- What is needed -
Skip the pictures and quote all of the lines exactly.

- Material -
--
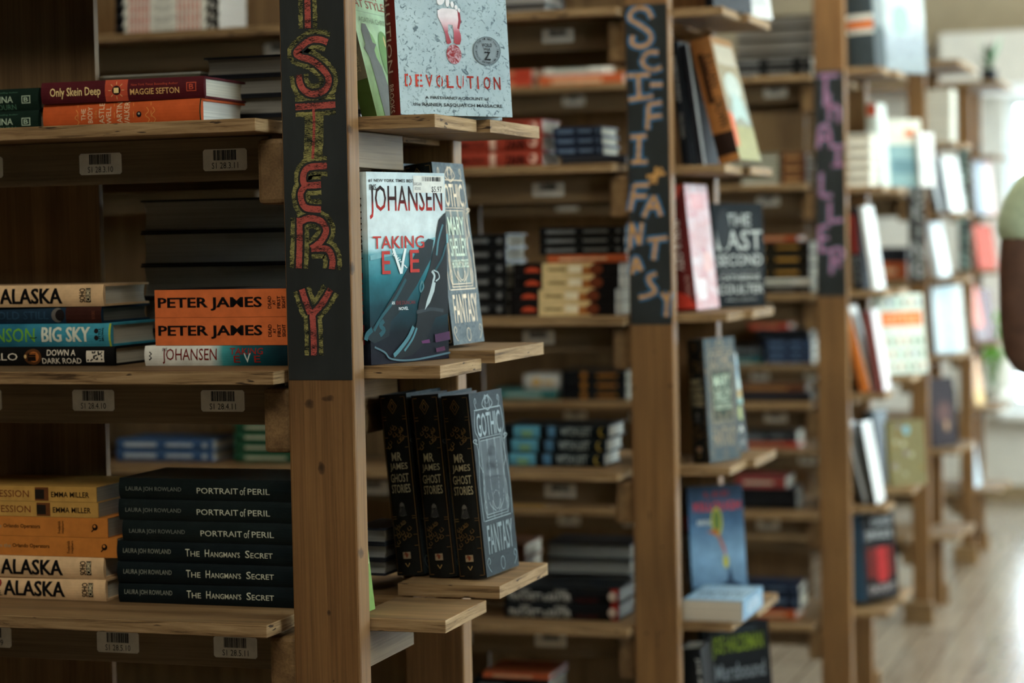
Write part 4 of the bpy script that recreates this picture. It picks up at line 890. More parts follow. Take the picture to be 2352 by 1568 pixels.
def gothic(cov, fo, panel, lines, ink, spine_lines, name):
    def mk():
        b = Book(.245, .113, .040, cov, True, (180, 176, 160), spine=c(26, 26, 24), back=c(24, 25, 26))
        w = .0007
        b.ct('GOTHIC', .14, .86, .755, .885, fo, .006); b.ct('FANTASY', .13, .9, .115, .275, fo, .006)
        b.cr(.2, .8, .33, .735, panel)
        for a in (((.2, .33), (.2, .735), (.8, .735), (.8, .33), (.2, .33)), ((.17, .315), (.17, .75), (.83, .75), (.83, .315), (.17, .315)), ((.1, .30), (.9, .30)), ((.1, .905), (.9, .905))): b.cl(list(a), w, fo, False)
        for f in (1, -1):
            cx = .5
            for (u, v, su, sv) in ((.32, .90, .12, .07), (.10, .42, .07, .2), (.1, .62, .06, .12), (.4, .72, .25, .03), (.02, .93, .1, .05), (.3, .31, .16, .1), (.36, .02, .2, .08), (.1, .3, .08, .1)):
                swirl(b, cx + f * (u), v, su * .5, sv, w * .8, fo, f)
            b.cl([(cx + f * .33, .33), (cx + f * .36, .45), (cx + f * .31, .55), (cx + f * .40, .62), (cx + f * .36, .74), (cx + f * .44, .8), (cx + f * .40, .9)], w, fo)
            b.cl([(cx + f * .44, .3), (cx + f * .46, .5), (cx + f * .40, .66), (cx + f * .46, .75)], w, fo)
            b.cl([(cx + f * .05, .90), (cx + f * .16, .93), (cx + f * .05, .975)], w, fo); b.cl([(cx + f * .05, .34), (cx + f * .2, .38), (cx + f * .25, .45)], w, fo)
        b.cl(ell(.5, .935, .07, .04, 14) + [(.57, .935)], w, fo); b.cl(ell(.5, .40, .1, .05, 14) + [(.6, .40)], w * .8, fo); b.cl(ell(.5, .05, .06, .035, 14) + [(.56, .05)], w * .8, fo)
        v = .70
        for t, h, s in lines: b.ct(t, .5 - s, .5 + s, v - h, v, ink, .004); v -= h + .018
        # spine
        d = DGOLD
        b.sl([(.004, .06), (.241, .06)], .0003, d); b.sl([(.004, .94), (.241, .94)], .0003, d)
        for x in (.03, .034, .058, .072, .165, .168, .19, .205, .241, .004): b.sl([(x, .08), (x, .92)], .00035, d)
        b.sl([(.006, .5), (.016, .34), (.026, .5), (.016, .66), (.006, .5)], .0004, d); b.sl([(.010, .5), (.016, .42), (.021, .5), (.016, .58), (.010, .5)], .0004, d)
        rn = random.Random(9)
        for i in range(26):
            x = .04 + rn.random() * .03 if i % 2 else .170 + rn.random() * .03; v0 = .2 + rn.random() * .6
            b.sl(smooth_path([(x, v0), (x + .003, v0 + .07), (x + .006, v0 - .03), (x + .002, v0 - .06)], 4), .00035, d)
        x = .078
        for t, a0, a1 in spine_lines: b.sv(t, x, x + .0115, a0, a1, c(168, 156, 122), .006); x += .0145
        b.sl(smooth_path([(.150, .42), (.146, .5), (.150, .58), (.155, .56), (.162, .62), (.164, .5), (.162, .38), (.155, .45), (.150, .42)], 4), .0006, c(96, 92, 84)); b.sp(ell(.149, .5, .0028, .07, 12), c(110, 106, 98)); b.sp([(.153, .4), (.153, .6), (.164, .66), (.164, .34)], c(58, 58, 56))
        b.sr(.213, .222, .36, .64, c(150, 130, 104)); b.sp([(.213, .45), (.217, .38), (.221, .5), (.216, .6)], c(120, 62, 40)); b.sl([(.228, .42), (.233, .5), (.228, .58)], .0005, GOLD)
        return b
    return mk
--
- Correct result -
Write part 4 of the bpy script that recreates this picture. It picks up at line 890. More parts follow. Take the picture to be 2352 by 1568 pixels.
def gothic(cov, fo, panel, lines, ink, spine_lines, name):
    def mk():
        b = Book(.245, .113, .040, cov, True, (180, 176, 160), spine=c(26, 26, 24), back=c(24, 25, 26))
        w = .0007
        b.ct('GOTHIC', .14, .86, .755, .885, fo, .006); b.ct('FANTASY', .13, .9, .115, .275, fo, .006)
        b.cr(.2, .8, .33, .735, panel)
        for a in (((.2, .33), (.2, .735), (.8, .735), (.8, .33), (.2, .33)), ((.17, .315), (.17, .75), (.83, .75), (.83, .315), (.17, .315)), ((.1, .30), (.9, .30)), ((.1, .905), (.9, .905))): b.cl(list(a), w, fo, False)
        for f in (1, -1):
            cx = .5
            for (u, v, su, sv) in ((.32, .90, .12, .07), (.10, .42, .07, .2), (.1, .62, .06, .12), (.4, .72, .25, .03), (.02, .93, .1, .05), (.3, .31, .16, .1), (.36, .02, .2, .08), (.1, .3, .08, .1)):
                swirl(b, cx + f * (u), v, su * .5, sv, w * .8, fo, f)
            b.cl([(cx + f * .33, .33), (cx + f * .36, .45), (cx + f * .31, .55), (cx + f * .40, .62), (cx + f * .36, .74), (cx + f * .44, .8), (cx + f * .40, .9)], w, fo)
            b.cl([(cx + f * .44, .3), (cx + f * .46, .5), (cx + f * .40, .66), (cx + f * .46, .75)], w, fo)
            b.cl([(cx + f * .05, .90), (cx + f * .16, .93), (cx + f * .05, .975)], w, fo); b.cl([(cx + f * .05, .34), (cx + f * .2, .38), (cx + f * .25, .45)], w, fo)
        b.cl(ell(.5, .935, .07, .04, 14) + [(.57, .935)], w, fo); b.cl(ell(.5, .40, .1, .05, 14) + [(.6, .40)], w * .8, fo); b.cl(ell(.5, .05, .06, .035, 14) + [(.56, .05)], w * .8, fo)
        v = .70
        for t, h, s in lines: b.ct(t, .5 - s, .5 + s, v - h, v, ink, .004); v -= h + .018
        # spine
        d = DGOLD
        b.sl([(.004, .06), (.241, .06)], .0003, d); b.sl([(.004, .94), (.241, .94)], .0003, d)
        for x in (.03, .034, .058, .072, .165, .168, .19, .205, .241, .004): b.sl([(x, .08), (x, .92)], .00035, d)
        b.sl([(.006, .5), (.016, .34), (.026, .5), (.016, .66), (.006, .5)], .0004, d); b.sl([(.010, .5), (.016, .42), (.021, .5), (.016, .58), (.010, .5)], .0004, d)
        rn = random.Random(9)
        for i in range(26):
            x = .04 + rn.random() * .03 if i % 2 else .170 + rn.random() * .03; v0 = .2 + rn.random() * .6
            b.sl(smooth_path([(x, v0), (x + .003, v0 + .07), (x + .006, v0 - .03), (x + .002, v0 - .06)], 4), .00035, d)
        x = .078
        for t, a0, a1 in spine_lines: b.sv(t, x, x + .0115, a0, a1, c(168, 156, 122), .006); x += .0145
        b.sl(smooth_path([(.150, .42), (.146, .5), (.150, .58), (.155, .56), (.162, .62), (.164, .5), (.162, .38), (.155, .45), (.150, .42)], 4), .0006, c(96, 92, 84)); b.sp(ell(.149, .5, .0028, .07, 12), c(110, 106, 98)); b.sp([(.153, .4), (.153, .6), (.164, .66), (.164, .34)], c(58, 58, 56))
        b.sr(.213, .222, .36, .64, c(150, 130, 104)); b.sp([(.213, .45), (.217, .38), (.221, .5), (.216, .6)], c(120, 62, 40)); b.sl([(.228, .42), (.233, .5), (.228, .58)], .0005, GOLD)
        return b
    return mk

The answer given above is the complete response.